• **YOUR TASK**: Set down the material exactly as given, please, from its first line through the line that includes "bm_obj('bolt', bm, M_zinc, spout, smooth=True)".

• **GIVEN INFORMATION**:
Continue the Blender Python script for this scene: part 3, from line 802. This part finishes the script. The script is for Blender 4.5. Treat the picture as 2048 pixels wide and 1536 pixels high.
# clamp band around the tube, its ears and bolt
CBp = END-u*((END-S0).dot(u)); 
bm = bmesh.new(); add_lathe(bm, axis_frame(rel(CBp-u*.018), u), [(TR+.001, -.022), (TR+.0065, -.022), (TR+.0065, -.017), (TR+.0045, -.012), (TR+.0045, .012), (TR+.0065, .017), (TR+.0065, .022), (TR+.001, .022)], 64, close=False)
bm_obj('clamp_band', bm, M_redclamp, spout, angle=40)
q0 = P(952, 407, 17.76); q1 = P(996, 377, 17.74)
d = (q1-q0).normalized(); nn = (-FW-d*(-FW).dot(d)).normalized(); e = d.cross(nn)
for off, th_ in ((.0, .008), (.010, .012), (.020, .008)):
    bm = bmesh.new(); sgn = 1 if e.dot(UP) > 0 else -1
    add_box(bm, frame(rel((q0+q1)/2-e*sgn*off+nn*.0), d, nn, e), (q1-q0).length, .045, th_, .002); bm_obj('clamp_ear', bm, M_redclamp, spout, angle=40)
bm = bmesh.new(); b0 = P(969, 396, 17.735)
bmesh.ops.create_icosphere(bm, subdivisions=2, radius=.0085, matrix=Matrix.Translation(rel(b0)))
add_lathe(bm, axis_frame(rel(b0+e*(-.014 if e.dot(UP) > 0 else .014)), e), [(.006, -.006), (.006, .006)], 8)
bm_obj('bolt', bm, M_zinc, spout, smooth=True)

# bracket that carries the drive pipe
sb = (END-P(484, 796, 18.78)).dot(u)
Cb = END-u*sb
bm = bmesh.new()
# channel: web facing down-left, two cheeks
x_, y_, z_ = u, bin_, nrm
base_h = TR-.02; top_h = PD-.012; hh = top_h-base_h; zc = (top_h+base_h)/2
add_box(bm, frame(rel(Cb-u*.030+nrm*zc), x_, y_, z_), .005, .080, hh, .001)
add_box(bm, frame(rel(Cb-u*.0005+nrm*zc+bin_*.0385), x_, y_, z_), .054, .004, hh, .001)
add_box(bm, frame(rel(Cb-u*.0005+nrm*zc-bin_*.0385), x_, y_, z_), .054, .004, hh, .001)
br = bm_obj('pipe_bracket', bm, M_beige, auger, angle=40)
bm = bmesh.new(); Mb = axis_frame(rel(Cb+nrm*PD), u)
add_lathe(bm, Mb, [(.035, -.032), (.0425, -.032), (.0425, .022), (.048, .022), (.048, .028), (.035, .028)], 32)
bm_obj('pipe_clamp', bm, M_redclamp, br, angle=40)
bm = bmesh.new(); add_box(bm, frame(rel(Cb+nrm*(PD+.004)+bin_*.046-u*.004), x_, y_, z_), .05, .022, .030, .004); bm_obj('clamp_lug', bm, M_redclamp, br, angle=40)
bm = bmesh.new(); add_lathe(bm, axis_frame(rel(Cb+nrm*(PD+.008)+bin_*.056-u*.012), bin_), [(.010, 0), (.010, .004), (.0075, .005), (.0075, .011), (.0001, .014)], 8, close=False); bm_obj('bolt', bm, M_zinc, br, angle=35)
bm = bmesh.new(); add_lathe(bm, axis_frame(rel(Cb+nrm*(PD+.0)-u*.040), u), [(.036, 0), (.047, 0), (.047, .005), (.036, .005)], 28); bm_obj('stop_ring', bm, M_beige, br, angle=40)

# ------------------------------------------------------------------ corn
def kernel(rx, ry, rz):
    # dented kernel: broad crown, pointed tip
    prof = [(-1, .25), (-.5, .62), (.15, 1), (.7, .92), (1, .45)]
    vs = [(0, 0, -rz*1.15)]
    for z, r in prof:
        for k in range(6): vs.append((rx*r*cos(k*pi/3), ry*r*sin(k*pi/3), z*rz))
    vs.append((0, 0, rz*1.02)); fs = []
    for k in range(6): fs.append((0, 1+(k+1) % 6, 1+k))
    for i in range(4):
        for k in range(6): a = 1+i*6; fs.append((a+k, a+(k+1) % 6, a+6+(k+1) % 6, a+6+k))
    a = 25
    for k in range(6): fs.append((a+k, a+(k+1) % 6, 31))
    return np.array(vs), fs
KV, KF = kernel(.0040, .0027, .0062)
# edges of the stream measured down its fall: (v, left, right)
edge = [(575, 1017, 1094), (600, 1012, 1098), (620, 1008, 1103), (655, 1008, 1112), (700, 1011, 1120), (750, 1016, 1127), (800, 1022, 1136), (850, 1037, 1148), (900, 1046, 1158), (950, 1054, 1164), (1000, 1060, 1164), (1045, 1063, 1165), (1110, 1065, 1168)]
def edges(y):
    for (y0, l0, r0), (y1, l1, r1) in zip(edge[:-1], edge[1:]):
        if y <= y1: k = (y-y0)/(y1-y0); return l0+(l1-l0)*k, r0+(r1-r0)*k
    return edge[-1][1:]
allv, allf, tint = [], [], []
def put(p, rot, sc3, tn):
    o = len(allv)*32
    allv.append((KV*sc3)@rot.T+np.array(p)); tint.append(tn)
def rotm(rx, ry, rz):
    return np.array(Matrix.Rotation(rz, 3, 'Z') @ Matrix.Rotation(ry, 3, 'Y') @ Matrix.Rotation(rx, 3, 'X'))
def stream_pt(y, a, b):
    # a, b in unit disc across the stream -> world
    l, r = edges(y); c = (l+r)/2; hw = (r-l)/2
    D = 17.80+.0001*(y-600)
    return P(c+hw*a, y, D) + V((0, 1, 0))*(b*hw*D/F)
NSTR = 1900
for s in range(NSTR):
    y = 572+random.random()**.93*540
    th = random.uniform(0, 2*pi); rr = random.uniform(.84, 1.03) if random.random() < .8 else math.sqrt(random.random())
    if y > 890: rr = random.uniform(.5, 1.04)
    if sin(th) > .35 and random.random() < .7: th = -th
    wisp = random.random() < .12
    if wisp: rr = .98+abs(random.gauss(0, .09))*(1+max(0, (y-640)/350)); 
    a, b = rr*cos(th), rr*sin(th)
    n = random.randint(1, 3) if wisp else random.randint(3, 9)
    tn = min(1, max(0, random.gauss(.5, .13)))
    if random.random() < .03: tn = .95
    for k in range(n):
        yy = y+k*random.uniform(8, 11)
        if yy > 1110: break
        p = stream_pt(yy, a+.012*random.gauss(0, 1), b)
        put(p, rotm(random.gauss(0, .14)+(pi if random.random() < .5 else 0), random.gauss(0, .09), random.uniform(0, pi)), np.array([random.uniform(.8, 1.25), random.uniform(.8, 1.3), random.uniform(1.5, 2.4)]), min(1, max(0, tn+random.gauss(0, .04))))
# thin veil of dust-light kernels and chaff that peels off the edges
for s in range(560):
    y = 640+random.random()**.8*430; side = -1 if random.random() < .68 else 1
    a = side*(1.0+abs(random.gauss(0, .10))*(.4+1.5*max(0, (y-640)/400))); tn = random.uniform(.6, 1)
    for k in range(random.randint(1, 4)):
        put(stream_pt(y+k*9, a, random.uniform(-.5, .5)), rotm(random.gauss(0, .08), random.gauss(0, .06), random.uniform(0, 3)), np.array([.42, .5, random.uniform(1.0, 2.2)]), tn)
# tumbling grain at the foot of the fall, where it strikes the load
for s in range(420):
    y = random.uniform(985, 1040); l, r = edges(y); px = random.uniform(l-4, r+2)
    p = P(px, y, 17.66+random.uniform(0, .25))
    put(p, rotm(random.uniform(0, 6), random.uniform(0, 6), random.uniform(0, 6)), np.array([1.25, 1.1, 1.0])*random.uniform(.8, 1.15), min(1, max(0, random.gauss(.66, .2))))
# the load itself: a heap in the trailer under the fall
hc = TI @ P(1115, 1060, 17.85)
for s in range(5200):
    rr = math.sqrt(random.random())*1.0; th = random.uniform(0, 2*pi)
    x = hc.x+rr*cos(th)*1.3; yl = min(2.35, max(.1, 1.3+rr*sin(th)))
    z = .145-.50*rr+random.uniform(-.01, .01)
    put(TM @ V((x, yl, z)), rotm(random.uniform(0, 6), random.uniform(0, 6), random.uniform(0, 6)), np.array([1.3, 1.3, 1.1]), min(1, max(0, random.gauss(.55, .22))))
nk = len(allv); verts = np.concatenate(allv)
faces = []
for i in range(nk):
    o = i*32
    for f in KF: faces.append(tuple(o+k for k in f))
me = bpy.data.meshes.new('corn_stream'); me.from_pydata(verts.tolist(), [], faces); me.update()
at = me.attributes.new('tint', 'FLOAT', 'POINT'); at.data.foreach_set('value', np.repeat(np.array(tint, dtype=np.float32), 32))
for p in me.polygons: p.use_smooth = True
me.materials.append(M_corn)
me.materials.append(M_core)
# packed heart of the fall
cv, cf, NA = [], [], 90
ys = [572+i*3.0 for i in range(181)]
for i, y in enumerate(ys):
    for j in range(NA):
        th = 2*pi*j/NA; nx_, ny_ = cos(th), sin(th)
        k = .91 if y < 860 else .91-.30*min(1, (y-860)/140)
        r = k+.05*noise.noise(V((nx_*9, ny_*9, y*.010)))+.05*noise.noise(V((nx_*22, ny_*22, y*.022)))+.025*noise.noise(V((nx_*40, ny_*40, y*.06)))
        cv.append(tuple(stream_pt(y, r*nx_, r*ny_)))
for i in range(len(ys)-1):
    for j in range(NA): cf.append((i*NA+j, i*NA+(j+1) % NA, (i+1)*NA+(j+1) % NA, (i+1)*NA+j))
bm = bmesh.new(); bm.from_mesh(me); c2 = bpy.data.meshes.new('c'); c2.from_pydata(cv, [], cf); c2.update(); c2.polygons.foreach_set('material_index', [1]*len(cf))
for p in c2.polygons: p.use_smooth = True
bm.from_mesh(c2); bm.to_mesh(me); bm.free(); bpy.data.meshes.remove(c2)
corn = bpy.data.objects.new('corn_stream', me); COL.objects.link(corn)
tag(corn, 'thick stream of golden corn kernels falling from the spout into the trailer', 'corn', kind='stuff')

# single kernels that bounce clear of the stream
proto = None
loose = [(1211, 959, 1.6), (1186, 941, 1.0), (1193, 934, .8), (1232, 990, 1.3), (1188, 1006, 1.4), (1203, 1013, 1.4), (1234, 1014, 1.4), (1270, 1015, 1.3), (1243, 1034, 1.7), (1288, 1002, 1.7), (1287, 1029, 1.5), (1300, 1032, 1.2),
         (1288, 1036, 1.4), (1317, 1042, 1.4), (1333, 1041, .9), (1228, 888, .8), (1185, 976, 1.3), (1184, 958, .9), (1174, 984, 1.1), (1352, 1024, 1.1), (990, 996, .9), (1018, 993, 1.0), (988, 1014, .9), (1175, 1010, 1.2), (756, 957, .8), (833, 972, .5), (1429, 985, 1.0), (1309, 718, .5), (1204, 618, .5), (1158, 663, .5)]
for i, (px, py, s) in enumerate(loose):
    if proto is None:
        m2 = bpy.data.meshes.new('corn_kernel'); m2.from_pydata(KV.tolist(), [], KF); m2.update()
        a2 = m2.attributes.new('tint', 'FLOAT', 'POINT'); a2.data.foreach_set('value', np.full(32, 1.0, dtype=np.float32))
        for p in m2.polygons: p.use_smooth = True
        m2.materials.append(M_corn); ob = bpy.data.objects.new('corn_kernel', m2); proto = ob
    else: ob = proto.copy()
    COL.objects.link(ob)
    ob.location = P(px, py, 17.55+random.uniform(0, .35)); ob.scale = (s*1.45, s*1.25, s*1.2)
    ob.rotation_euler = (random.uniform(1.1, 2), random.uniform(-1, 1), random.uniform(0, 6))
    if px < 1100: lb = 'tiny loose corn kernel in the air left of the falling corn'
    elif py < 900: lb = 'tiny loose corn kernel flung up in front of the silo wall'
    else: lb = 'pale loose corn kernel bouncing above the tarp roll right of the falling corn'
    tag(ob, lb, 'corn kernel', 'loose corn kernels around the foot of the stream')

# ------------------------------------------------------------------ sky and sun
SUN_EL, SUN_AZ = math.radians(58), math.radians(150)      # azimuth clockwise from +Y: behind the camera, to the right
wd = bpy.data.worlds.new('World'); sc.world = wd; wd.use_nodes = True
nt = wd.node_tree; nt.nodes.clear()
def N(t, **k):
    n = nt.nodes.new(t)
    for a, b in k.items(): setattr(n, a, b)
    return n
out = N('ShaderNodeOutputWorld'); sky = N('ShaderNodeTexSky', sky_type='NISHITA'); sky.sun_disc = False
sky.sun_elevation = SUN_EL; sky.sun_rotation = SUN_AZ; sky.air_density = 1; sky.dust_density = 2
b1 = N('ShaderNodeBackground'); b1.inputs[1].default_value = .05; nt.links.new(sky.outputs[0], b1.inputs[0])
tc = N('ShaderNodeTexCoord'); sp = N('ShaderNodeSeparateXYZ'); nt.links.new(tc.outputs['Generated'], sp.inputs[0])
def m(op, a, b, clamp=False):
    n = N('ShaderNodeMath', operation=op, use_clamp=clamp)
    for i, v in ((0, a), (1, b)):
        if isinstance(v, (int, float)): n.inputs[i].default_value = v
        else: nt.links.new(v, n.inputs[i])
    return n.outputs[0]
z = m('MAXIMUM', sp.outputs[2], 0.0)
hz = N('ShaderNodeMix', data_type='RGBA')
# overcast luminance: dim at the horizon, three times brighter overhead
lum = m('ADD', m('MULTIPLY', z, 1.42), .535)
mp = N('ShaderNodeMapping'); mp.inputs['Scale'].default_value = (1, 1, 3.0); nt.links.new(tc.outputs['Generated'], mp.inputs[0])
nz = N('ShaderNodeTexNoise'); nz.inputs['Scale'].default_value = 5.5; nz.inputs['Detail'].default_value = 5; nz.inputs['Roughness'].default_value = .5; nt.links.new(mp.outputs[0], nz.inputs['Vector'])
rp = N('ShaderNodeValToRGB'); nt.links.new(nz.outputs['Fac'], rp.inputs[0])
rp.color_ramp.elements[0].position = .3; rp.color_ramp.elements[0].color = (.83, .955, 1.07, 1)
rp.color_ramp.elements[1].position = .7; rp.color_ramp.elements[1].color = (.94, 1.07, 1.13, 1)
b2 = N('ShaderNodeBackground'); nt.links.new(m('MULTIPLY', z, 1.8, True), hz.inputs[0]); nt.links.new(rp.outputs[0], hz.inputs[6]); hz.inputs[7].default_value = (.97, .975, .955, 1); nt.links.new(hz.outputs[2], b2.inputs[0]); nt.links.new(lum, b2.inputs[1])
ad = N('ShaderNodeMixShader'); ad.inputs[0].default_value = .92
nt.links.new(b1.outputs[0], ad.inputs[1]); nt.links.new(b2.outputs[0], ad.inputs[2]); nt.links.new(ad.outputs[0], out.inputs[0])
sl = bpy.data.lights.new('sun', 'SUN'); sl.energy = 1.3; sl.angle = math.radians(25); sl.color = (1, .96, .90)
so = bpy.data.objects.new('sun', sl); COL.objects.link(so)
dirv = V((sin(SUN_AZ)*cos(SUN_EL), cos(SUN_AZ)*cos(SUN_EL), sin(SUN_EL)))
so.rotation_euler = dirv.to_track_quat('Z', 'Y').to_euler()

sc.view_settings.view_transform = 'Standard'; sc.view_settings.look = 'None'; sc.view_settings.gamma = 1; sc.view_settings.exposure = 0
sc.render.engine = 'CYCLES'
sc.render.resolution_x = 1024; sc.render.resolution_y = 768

• **WRITTEN REPLY**:
Continue the Blender Python script for this scene: part 3, from line 802. This part finishes the script. The script is for Blender 4.5. Treat the picture as 2048 pixels wide and 1536 pixels high.
# clamp band around the tube, its ears and bolt
CBp = END-u*((END-S0).dot(u)); 
bm = bmesh.new(); add_lathe(bm, axis_frame(rel(CBp-u*.018), u), [(TR+.001, -.022), (TR+.0065, -.022), (TR+.0065, -.017), (TR+.0045, -.012), (TR+.0045, .012), (TR+.0065, .017), (TR+.0065, .022), (TR+.001, .022)], 64, close=False)
bm_obj('clamp_band', bm, M_redclamp, spout, angle=40)
q0 = P(952, 407, 17.76); q1 = P(996, 377, 17.74)
d = (q1-q0).normalized(); nn = (-FW-d*(-FW).dot(d)).normalized(); e = d.cross(nn)
for off, th_ in ((.0, .008), (.010, .012), (.020, .008)):
    bm = bmesh.new(); sgn = 1 if e.dot(UP) > 0 else -1
    add_box(bm, frame(rel((q0+q1)/2-e*sgn*off+nn*.0), d, nn, e), (q1-q0).length, .045, th_, .002); bm_obj('clamp_ear', bm, M_redclamp, spout, angle=40)
bm = bmesh.new(); b0 = P(969, 396, 17.735)
bmesh.ops.create_icosphere(bm, subdivisions=2, radius=.0085, matrix=Matrix.Translation(rel(b0)))
add_lathe(bm, axis_frame(rel(b0+e*(-.014 if e.dot(UP) > 0 else .014)), e), [(.006, -.006), (.006, .006)], 8)
bm_obj('bolt', bm, M_zinc, spout, smooth=True)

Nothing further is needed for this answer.